Не кривя душой, следует признать, что сопротивление коллективизации было достаточно серьезным. В Западной Украине, например, на этой – и не только на этой – базе широко развернулась борьба против Советской власти различных банд, известных под собирательным понятием бандеровцы. На их ликвидацию было затрачено немало сил и средств, но в конце концов их сопротивление было сломлено. Многие из них были репрессированы, отправлены в тюрьмы и лагеря. Но остановить процесс коллективизации – в этом Сталин был убежден абсолютно твердо – было, конечно, невозможно.
Надо отметить, что Сталин регулярно через органы безопасности получал достоверную информацию о репрессивных мерах, осуществлявшихся по отношению к тем, кто противился установлению и утверждению советского общественного строя. Из новых советских республик систематически поступали известия о протестах и актах бойкота или саботажа при обобществлении хозяйств и других радикальных мер. Но вождь, как показывают факты, не придавал этому слишком серьезного значения. Тем более, что в сопоставлении с репрессивными мерами 30-х годов нынешние акции носили сравнительно неширокий и в общем довольно умеренный характер, что, впрочем, никак не говорило в пользу того, что Сталин отказался от репрессий как одного из методов достижения поставленных целей и задач. Но какими бы ограниченными (в сравнении с чем?) не были эти меры, они накладывали на жизнь общества свою неизгладимую печать.

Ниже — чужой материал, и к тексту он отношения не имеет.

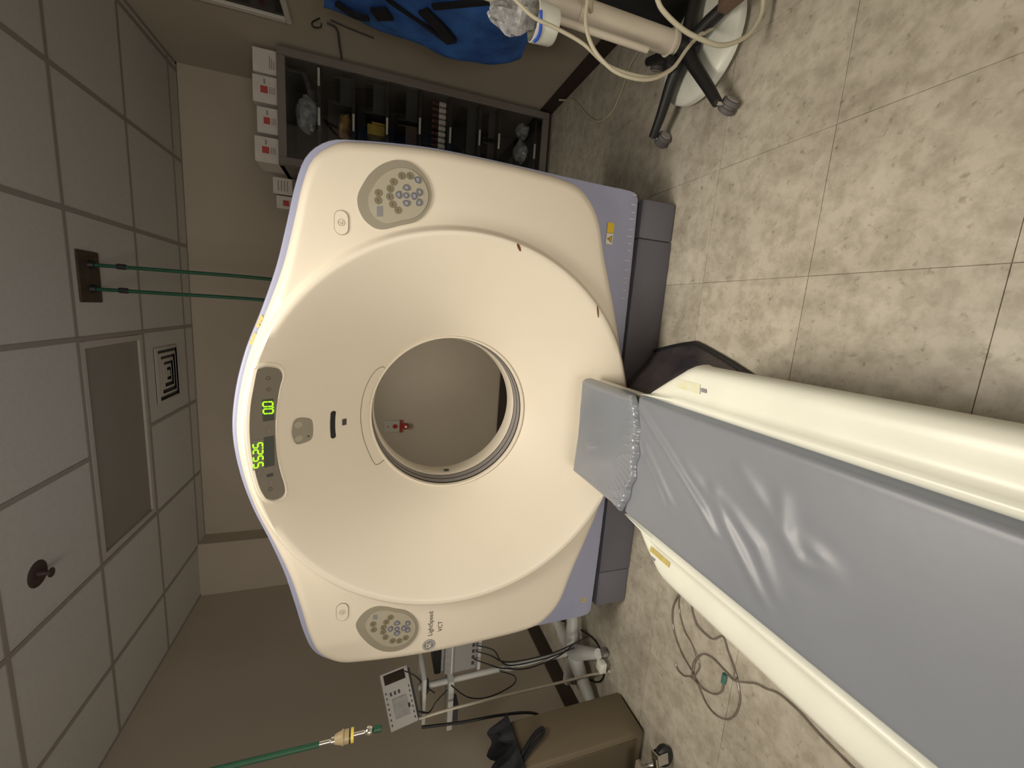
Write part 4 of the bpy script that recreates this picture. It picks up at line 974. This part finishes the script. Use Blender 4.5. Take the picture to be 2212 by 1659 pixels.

Подводя общий итог, необходимо отметить, что Сталин проявил железную твердость и настойчивость в решении чрезвычайно сложной задачи – скорейшего восстановления и дальнейшего развития народного хозяйства страны. Ему, разумеется, можно с большой долей обоснованности поставить в вину суровость и жесткость методов, которые использовались для решения поставленных задач. С высоты настоящего подобный упрек кажется справедливым. Однако, чтобы оценки и выводы не противоречили логике исторического процесса, необходимо обязательно не упускать из поля внимания сложную и тяжелую обстановку тех лет. Ни одна из стран мира не понесла такого урона в ходе войны, как Советская Россия. И ни одна из них не решила задач восстановления и развития экономики в столь короткие сроки и столь быстрыми темпами.
2. «Холодная война»: не броская метафора, а жестокая реальность
В послевоенный период внимание и энергия Сталина концентрировались не только на проблемах восстановления форсированного развития экономики страны. Все большее место в его политической деятельности занимали вопросы внешней политики и международных отношений. И хотя война закончилась, в мире не наступило благоволие и спокойствие, народы не освободились от страха повторения ужасов войны. И эти страхи и опасения имели под собой реальные основания. Мир развивался совсем не в том направлении, которое определялось совместными решениями союзников по коалиции.